In the Annapurna region, if altitude sickness or injury requires evacuation, a helicopter is almost always used. Rescue helicopters do not operate on goodwill; they require confirmed insurance before they fly. Getting this sorted before you leave France takes about 20 minutes online and costs far less than the alternative.
Annapurna Base Camp Trek duration: how many days do you actually need?
The Annapurna Base Camp trek is the most popular trekking option in Nepal. Fortunately, you can do this trek for any number of days you wish. The ABC Trek package is absolutely customizable based on your preference.
6 days — This is often referred to as the Short Annapurna Base Camp Trek. It starts from Siwai or Kimche by jeep, skips Ghorepani, and you may do a fast ascent. You'll see the stunning beauty of ABC and the local village culture. This is best if you have just a week for the Himalayan experience.
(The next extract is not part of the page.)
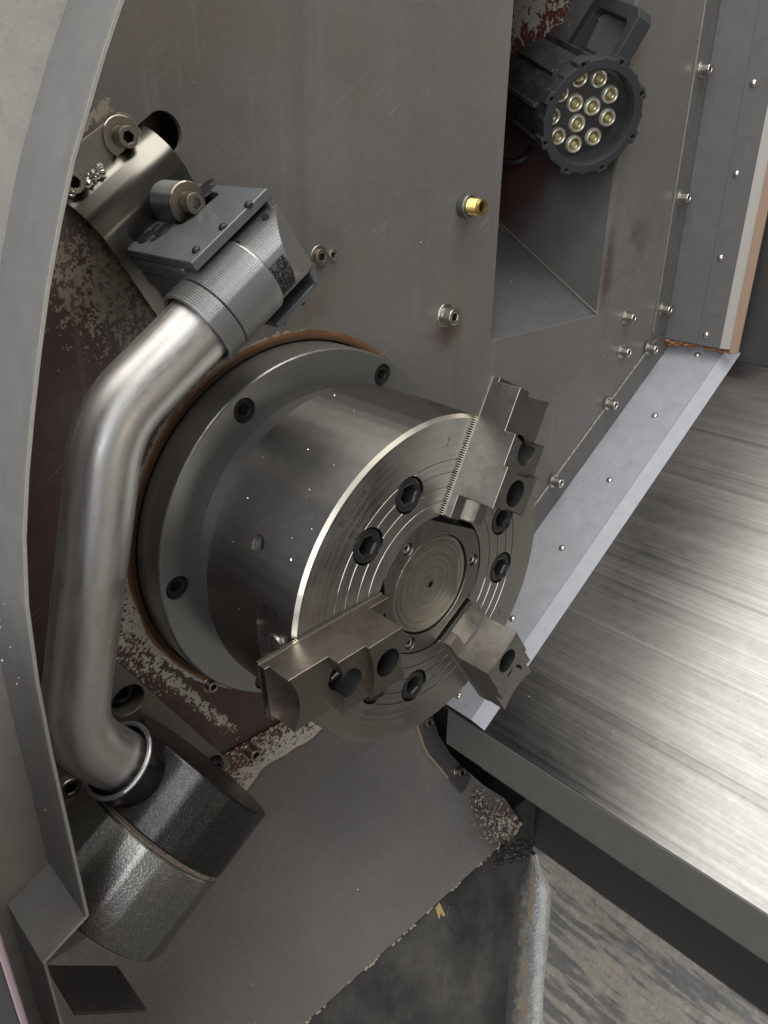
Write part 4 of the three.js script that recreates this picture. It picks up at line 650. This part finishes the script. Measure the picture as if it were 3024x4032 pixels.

8 days — This is called the Classic Annapurna Base Camp Trek. It is best for most French trekkers. This gives more time to acclimatize and enjoy the scenery.
10 days — If you have time, then you can enjoy a 10-day itinerary for the ABC Trek Nepal. This adds the Poon Hill detour through Ghorepani. This is worth doing if it's your first Himalayan trek. You will love the sunrise view of the entire Annapurna and Dhaulagiri ranges from Poon Hill (3,210 m).
Luxury ABC Trek with helicopter return- If you want less walking and more luxury, then you should try a Luxury ABC Trek with Helicopter Return. It is perfect for an amazing adventure trek, stunning mountain scenery, and a comfortable return without hurting your knees.
For a French trekker with about five weeks of annual leave, blocking two weeks for the whole Nepal trip is sensible. In just two weeks, you will do a memorable Annapurna Base Camp Trek, visit Kathmandu Valley, and relax in Lakeside Pokhara. This will definitely make your trip worthwhile.